### YOUR GOAL:
Pictures are not part of the copy. Retype the lines from the first one through the line that contains "scene.camera = camo".

### SOURCE MATERIAL:
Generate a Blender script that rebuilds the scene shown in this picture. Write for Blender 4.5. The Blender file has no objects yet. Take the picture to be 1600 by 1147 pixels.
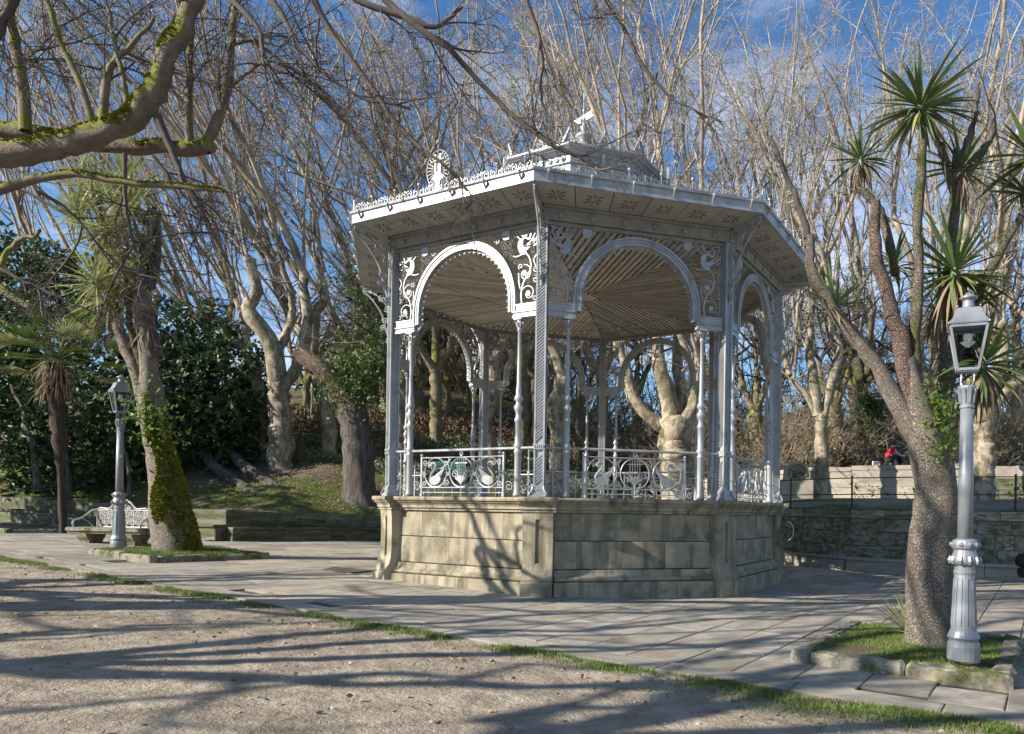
import bpy, math, random
import numpy as np
from mathutils import Matrix, Vector
R_ = math.radians
rng = np.random.default_rng(7)
random.seed(7)
scene = bpy.context.scene
COL = scene.collection

# ------------------------------------------------------------------ camera
F, PX, PY, ROLL, EYE = 1150.0, 957.2, 794.35, 0.015, 1.655
cam = bpy.data.cameras.new('camera')
cam.sensor_width = 36.0
cam.lens = 36.0 * F / 1600
cam.shift_x = (800 - PX) / 1600
cam.shift_y = (PY - 573.5) / 1600
cam.clip_start, cam.clip_end = 0.1, 2000
camo = bpy.data.objects.new('camera', cam)
camo.matrix_world = Matrix.Translation((0, 0, EYE)) @ Matrix.Rotation(R_(90), 4, 'X') @ Matrix.Rotation(ROLL, 4, 'Z')
COL.objects.link(camo)
scene.camera = camo

# ------------------------------------------------------------------ sky, sun, exposure
SUN_EL, SUN_PHI = R_(28), R_(65)          # shadows fall towards (sin phi, cos phi)
to_sun = Vector((-math.sin(SUN_PHI) * math.cos(SUN_EL), -math.cos(SUN_PHI) * math.cos(SUN_EL), math.sin(SUN_EL)))
world = bpy.data.worlds.new('World')
scene.world = world
world.use_nodes = True
nt = world.node_tree
nt.nodes.clear()
wo = nt.nodes.new('ShaderNodeOutputWorld')
bg = nt.nodes.new('ShaderNodeBackground')
sky = nt.nodes.new('ShaderNodeTexSky')
sky.sky_type = 'NISHITA'
sky.sun_disc = False
sky.sun_elevation = SUN_EL
sky.sun_rotation = math.atan2(to_sun.x, to_sun.y)
sky.air_density, sky.dust_density, sky.ozone_density = 1.0, 0.1, 4.5
bg.inputs['Strength'].default_value = 0.092
tcw = nt.nodes.new('ShaderNodeTexCoord')
mpw = nt.nodes.new('ShaderNodeMapping')
mpw.inputs['Scale'].default_value = (1.0, 1.0, 2.2)
mpw.inputs['Location'].default_value = (0.35, 0.1, 0.55)
nzw = nt.nodes.new('ShaderNodeTexNoise')
nzw.inputs['Scale'].default_value = 2.3
nzw.inputs['Detail'].default_value = 7
nzw.inputs['Roughness'].default_value = 0.62
rpw = nt.nodes.new('ShaderNodeValToRGB')
rpw.color_ramp.elements[0].position = 0.49
rpw.color_ramp.elements[0].color = (0, 0, 0, 1)
rpw.color_ramp.elements[1].position = 0.78
rpw.color_ramp.elements[1].color = (0.85, 0.85, 0.85, 1)
mxw = nt.nodes.new('ShaderNodeMix')
mxw.data_type = 'RGBA'
mxw.inputs[7].default_value = (7.2, 7.4, 7.8, 1)
nt.links.new(tcw.outputs['Generated'], mpw.inputs['Vector'])
nt.links.new(mpw.outputs['Vector'], nzw.inputs['Vector'])
nt.links.new(nzw.outputs['Fac'], rpw.inputs['Fac'])
nt.links.new(rpw.outputs['Color'], mxw.inputs[0])
hsw = nt.nodes.new('ShaderNodeHueSaturation'); hsw.inputs['Saturation'].default_value = 1.12
nt.links.new(sky.outputs['Color'], hsw.inputs['Color']); nt.links.new(hsw.outputs['Color'], mxw.inputs[6])
nt.links.new(mxw.outputs[2], bg.inputs['Color'])
nt.links.new(bg.outputs['Background'], wo.inputs['Surface'])

sun = bpy.data.lights.new('sun', 'SUN')
sun.energy = 5.0
sun.angle = R_(0.53)
sun.color = (1.0, 0.93, 0.82)
suno = bpy.data.objects.new('sun', sun)
suno.rotation_euler = to_sun.to_track_quat('Z', 'Y').to_euler()
suno.location = (-20, -12, 30)
COL.objects.link(suno)
vs = scene.view_settings
vs.view_transform = 'Standard'
vs.look = 'None'
vs.exposure = 1.0
vs.gamma = 1
vs.use_curve_mapping = False
scene.cycles.max_bounces = 5
scene.cycles.diffuse_bounces = 2
scene.cycles.glossy_bounces = 2
scene.cycles.transmission_bounces = 4

# ------------------------------------------------------------------ materials
def hexmix(a, b, t): return tuple(a[i] * (1 - t) + b[i] * t for i in range(3))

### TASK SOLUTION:
Generate a Blender script that rebuilds the scene shown in this picture. Write for Blender 4.5. The Blender file has no objects yet. Take the picture to be 1600 by 1147 pixels.
import bpy, math, random
import numpy as np
from mathutils import Matrix, Vector
R_ = math.radians
rng = np.random.default_rng(7)
random.seed(7)
scene = bpy.context.scene
COL = scene.collection

# ------------------------------------------------------------------ camera
F, PX, PY, ROLL, EYE = 1150.0, 957.2, 794.35, 0.015, 1.655
cam = bpy.data.cameras.new('camera')
cam.sensor_width = 36.0
cam.lens = 36.0 * F / 1600
cam.shift_x = (800 - PX) / 1600
cam.shift_y = (PY - 573.5) / 1600
cam.clip_start, cam.clip_end = 0.1, 2000
camo = bpy.data.objects.new('camera', cam)
camo.matrix_world = Matrix.Translation((0, 0, EYE)) @ Matrix.Rotation(R_(90), 4, 'X') @ Matrix.Rotation(ROLL, 4, 'Z')
COL.objects.link(camo)
scene.camera = camo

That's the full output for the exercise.